- Problem to work on
Omit all images. Write out the rest of the material exactly.

▼▼▼

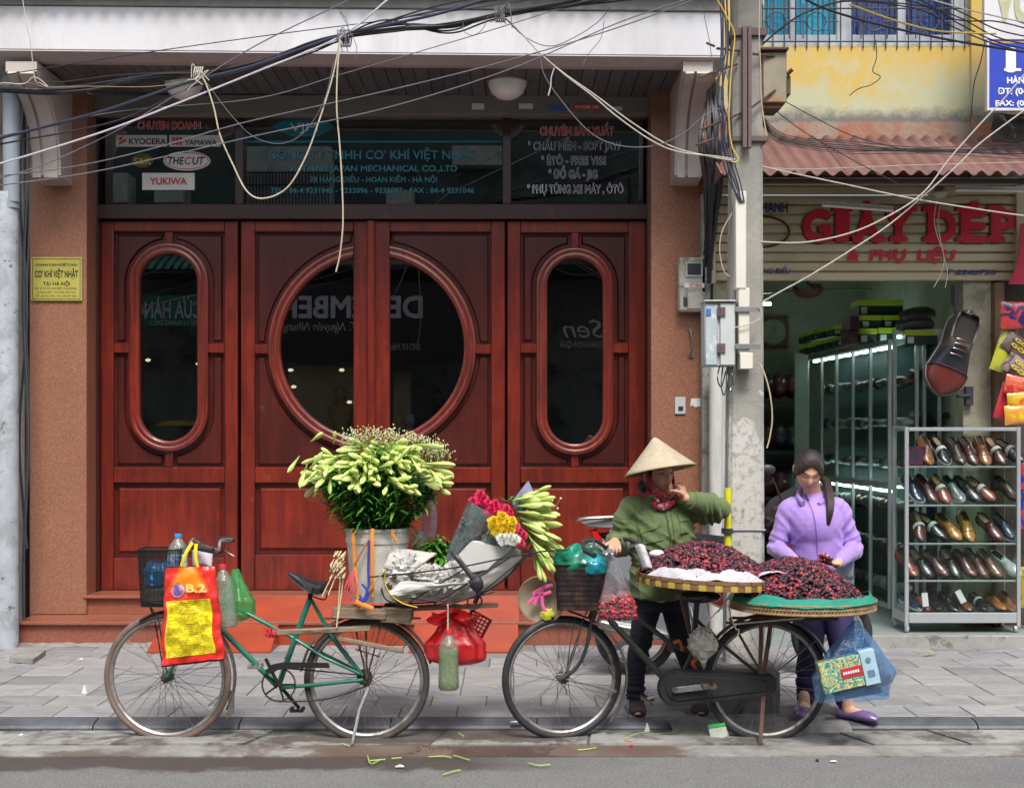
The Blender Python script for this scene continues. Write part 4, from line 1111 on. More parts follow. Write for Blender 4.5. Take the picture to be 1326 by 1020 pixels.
m_shelf = glass_mat('green_shelf_glass',(.72,.90,.80),1.4)
for z_ in shz: obj('shelf',MB().box(c0x + .03,c1x - .03,cy0 + .03,cy1 - .03,z_ - .008,z_,.001),m_shelf,cab)
se = MB()
for z_ in shz[1:]: obj('shelf_rail',MB().box(c0x + .029,c1x - .029,cy0 + .015,cy0 + .028,z_ - .012,z_ + .002,.002),m_alu,cab)
obj('pane',MB().box(c0x + .02,c1x - .02,cy0 + .005,cy0 + .009,cz0 + .07,cz1 - .02),m_clear,cab,smooth=False,label='front glass pane')
for x_ in (c0x + .01,c1x - .014): obj('pane',MB().box(x_,x_ + .004,cy0 + .02,cy1 - .02,cz0 + .07,cz1 - .02),m_clear,cab,smooth=False,label='side glass pane')
obj('top_panel',MB().box(c0x + .02,c1x - .02,cy0 + .02,cy1 - .02,cz1 - .012,cz1 - .004),m_clear,cab,smooth=False)
m_rub = mat('black_rubber',(.022,.022,.024),.65,var=.2,bump=.1)
for x_ in (c0x + .02,c1x - .03):
 for y_ in (cy0 + .03,cy1 - .04): obj('wheel',MB().lathe([(.0,-.012),(.024,-.012),(.027,0),(.024,.012),(0,.012)],(x_,y_,.178),(1,0,0),14),m_alu2,cab)
def put(px,py,shelf,c,style=0,ang=0,lean=48,sole=None,nm='',sc=1.0,trimc=None,yo=.20):
 """toe towards the street and down, heel propped up"""
 z_ = shz[shelf] + .03
 p = V((X(px,YC + yo),YC + yo,0))
 M = Matrix.Translation((p.x,YC + yo,z_ + .075*math.sin(R(lean))*1.25)) @ Matrix.Rotation(R(ang*1.3 + random.uniform(-3,3)),4,'Y') @ Matrix.Rotation(R(lean + random.uniform(-5,5)),4,'X') @ Matrix.Rotation(R(12 + random.uniform(-9,9)),4,'Z')
 return shoe(c,nm,M,style,sc,sole,trimc=trimc)
m_wtrim = mat('white_trim',(.6,.6,.58),.4)
SH = {4: [(1197,'tan',0,14),(1217,'black',1,0),(1237,'dark brown',0,-8),(1253,'oxblood',2,-6),(1271,'tan',2,-4),(1289,'oxblood',1,-10),(1307,'black',1,-12)],
      3: [(1181,'navy',2,0),(1199,'oxblood',2,-3),(1217,'terracotta',1,-6),(1234,'grey',0,-14),(1252,'black',2,-16),(1270,'terracotta',1,-18),(1304,'dark brown',0,-12)],
      2: [(1188,'oxblood',1,8),(1207,'black',1,-10),(1228,'ochre',2,-6),(1250,'ochre',2,5),(1281,'oxblood',1,-8),(1300,'navy',0,-14)],
      1: [(1174,'terracotta',0,-5),(1192,'black',1,-12),(1211,'oxblood',0,-14),(1230,'black',1,-10),(1248,'oxblood',0,-6),(1264,'oxblood',0,-10),(1281,'brown',0,-12),(1302,'white',2,-14)],
      0: [(1179,'navy',0,0),(1190,'terracotta',0,0),(1209,'black',2,0),(1227,'black',2,0),(1246,'brown',0,0),(1266,'black',1,0),(1288,'tan',0,0),(1304,'tan',0,0)]}
ordn = ['leftmost','second','third','fourth','fifth','sixth','seventh','eighth']; shn = ['bottom','fourth','middle','second','top']
sty = ['loafer','banded loafer','lace-up shoe']
for sh,L_ in SH.items():
 for i,(px,c,s_,an) in enumerate(L_):
  pos = ordn[i] if i < len(L_) - 1 else 'rightmost'
  lab = '%s %s, %s on the %s shelf of the glass cabinet' % (c,sty[s_],pos,shn[sh])
  so = m_solew if (c in ('navy','grey','white') or (c == 'black' and s_ == 1 and sh == 4 and i == 1)) else None
  tr = m_wtrim if (sh == 4 and i in (1,5,6)) or (sh == 3 and i in (2,5)) or (sh == 2 and i in (0,1)) or (sh == 0 and i == 5) else None
  put(px,0,sh,c,s_,an,(42 if sh else 20),so,lab,1.0 if sh else .88,tr,yo=.17 + .02*(i % 2))
for i,(px,py,a) in enumerate(((1198,776,6),(1244,772,28))):
 q = P(px,py,YC + .06)
 tag(obj('price_card',MB().box(-.022,.022,-.001,.001,-.05,.05,M=Matrix.Translation(q) @ Matrix.Rotation(R(-a),4,'Y')),m_wht_s,None),('white price card nearly upright on the bottom shelf','white price card leaning sideways on the bottom shelf')[i],'card')
p = P(1188,591,YC + .1)
mb_ = thing('small_case','purple edged small case with a round black emblem on the top shelf','case',p)
obj('case_body',MB().box(X(1175,YC + .1),X(1198,YC + .1),YC + .09,YC + .16,shz[4] + .002,Z(578,YC + .1),.006),mat('purple_case',(.10,.015,.05),.5),mb_)
obj('emblem',MB().lathe([(0,0),(.035,0),(.038,.006)],P(1186,590,YC + .088),(0,1,0),20),m_mdark,mb_)
tag(obj('blue_can',MB().lathe([(0,.0),(.025,0),(.028,.01),(.028,.11),(.02,.12),(0,.12)],(X(1176,YC + .25),YC + .27,shz[4] + .001),n=16),mat('blue_tin',(.02,.12,.45),.35,metal=.3),None),'blue tin standing in the back left corner of the top shelf','tin')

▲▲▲

- Reply
The Blender Python script for this scene continues. Write part 4, from line 1111 on. More parts follow. Write for Blender 4.5. Take the picture to be 1326 by 1020 pixels.
m_shelf = glass_mat('green_shelf_glass',(.72,.90,.80),1.4)
for z_ in shz: obj('shelf',MB().box(c0x + .03,c1x - .03,cy0 + .03,cy1 - .03,z_ - .008,z_,.001),m_shelf,cab)
se = MB()
for z_ in shz[1:]: obj('shelf_rail',MB().box(c0x + .029,c1x - .029,cy0 + .015,cy0 + .028,z_ - .012,z_ + .002,.002),m_alu,cab)
obj('pane',MB().box(c0x + .02,c1x - .02,cy0 + .005,cy0 + .009,cz0 + .07,cz1 - .02),m_clear,cab,smooth=False,label='front glass pane')
for x_ in (c0x + .01,c1x - .014): obj('pane',MB().box(x_,x_ + .004,cy0 + .02,cy1 - .02,cz0 + .07,cz1 - .02),m_clear,cab,smooth=False,label='side glass pane')
obj('top_panel',MB().box(c0x + .02,c1x - .02,cy0 + .02,cy1 - .02,cz1 - .012,cz1 - .004),m_clear,cab,smooth=False)
m_rub = mat('black_rubber',(.022,.022,.024),.65,var=.2,bump=.1)
for x_ in (c0x + .02,c1x - .03):
 for y_ in (cy0 + .03,cy1 - .04): obj('wheel',MB().lathe([(.0,-.012),(.024,-.012),(.027,0),(.024,.012),(0,.012)],(x_,y_,.178),(1,0,0),14),m_alu2,cab)
def put(px,py,shelf,c,style=0,ang=0,lean=48,sole=None,nm='',sc=1.0,trimc=None,yo=.20):
 """toe towards the street and down, heel propped up"""
 z_ = shz[shelf] + .03
 p = V((X(px,YC + yo),YC + yo,0))
 M = Matrix.Translation((p.x,YC + yo,z_ + .075*math.sin(R(lean))*1.25)) @ Matrix.Rotation(R(ang*1.3 + random.uniform(-3,3)),4,'Y') @ Matrix.Rotation(R(lean + random.uniform(-5,5)),4,'X') @ Matrix.Rotation(R(12 + random.uniform(-9,9)),4,'Z')
 return shoe(c,nm,M,style,sc,sole,trimc=trimc)
m_wtrim = mat('white_trim',(.6,.6,.58),.4)
SH = {4: [(1197,'tan',0,14),(1217,'black',1,0),(1237,'dark brown',0,-8),(1253,'oxblood',2,-6),(1271,'tan',2,-4),(1289,'oxblood',1,-10),(1307,'black',1,-12)],
      3: [(1181,'navy',2,0),(1199,'oxblood',2,-3),(1217,'terracotta',1,-6),(1234,'grey',0,-14),(1252,'black',2,-16),(1270,'terracotta',1,-18),(1304,'dark brown',0,-12)],
      2: [(1188,'oxblood',1,8),(1207,'black',1,-10),(1228,'ochre',2,-6),(1250,'ochre',2,5),(1281,'oxblood',1,-8),(1300,'navy',0,-14)],
      1: [(1174,'terracotta',0,-5),(1192,'black',1,-12),(1211,'oxblood',0,-14),(1230,'black',1,-10),(1248,'oxblood',0,-6),(1264,'oxblood',0,-10),(1281,'brown',0,-12),(1302,'white',2,-14)],
      0: [(1179,'navy',0,0),(1190,'terracotta',0,0),(1209,'black',2,0),(1227,'black',2,0),(1246,'brown',0,0),(1266,'black',1,0),(1288,'tan',0,0),(1304,'tan',0,0)]}
ordn = ['leftmost','second','third','fourth','fifth','sixth','seventh','eighth']; shn = ['bottom','fourth','middle','second','top']
sty = ['loafer','banded loafer','lace-up shoe']
for sh,L_ in SH.items():
 for i,(px,c,s_,an) in enumerate(L_):
  pos = ordn[i] if i < len(L_) - 1 else 'rightmost'
  lab = '%s %s, %s on the %s shelf of the glass cabinet' % (c,sty[s_],pos,shn[sh])
  so = m_solew if (c in ('navy','grey','white') or (c == 'black' and s_ == 1 and sh == 4 and i == 1)) else None
  tr = m_wtrim if (sh == 4 and i in (1,5,6)) or (sh == 3 and i in (2,5)) or (sh == 2 and i in (0,1)) or (sh == 0 and i == 5) else None
  put(px,0,sh,c,s_,an,(42 if sh else 20),so,lab,1.0 if sh else .88,tr,yo=.17 + .02*(i % 2))
for i,(px,py,a) in enumerate(((1198,776,6),(1244,772,28))):
 q = P(px,py,YC + .06)
 tag(obj('price_card',MB().box(-.022,.022,-.001,.001,-.05,.05,M=Matrix.Translation(q) @ Matrix.Rotation(R(-a),4,'Y')),m_wht_s,None),('white price card nearly upright on the bottom shelf','white price card leaning sideways on the bottom shelf')[i],'card')
p = P(1188,591,YC + .1)
mb_ = thing('small_case','purple edged small case with a round black emblem on the top shelf','case',p)
obj('case_body',MB().box(X(1175,YC + .1),X(1198,YC + .1),YC + .09,YC + .16,shz[4] + .002,Z(578,YC + .1),.006),mat('purple_case',(.10,.015,.05),.5),mb_)
obj('emblem',MB().lathe([(0,0),(.035,0),(.038,.006)],P(1186,590,YC + .088),(0,1,0),20),m_mdark,mb_)
tag(obj('blue_can',MB().lathe([(0,.0),(.025,0),(.028,.01),(.028,.11),(.02,.12),(0,.12)],(X(1176,YC + .25),YC + .27,shz[4] + .001),n=16),mat('blue_tin',(.02,.12,.45),.35,metal=.3),None),'blue tin standing in the back left corner of the top shelf','tin')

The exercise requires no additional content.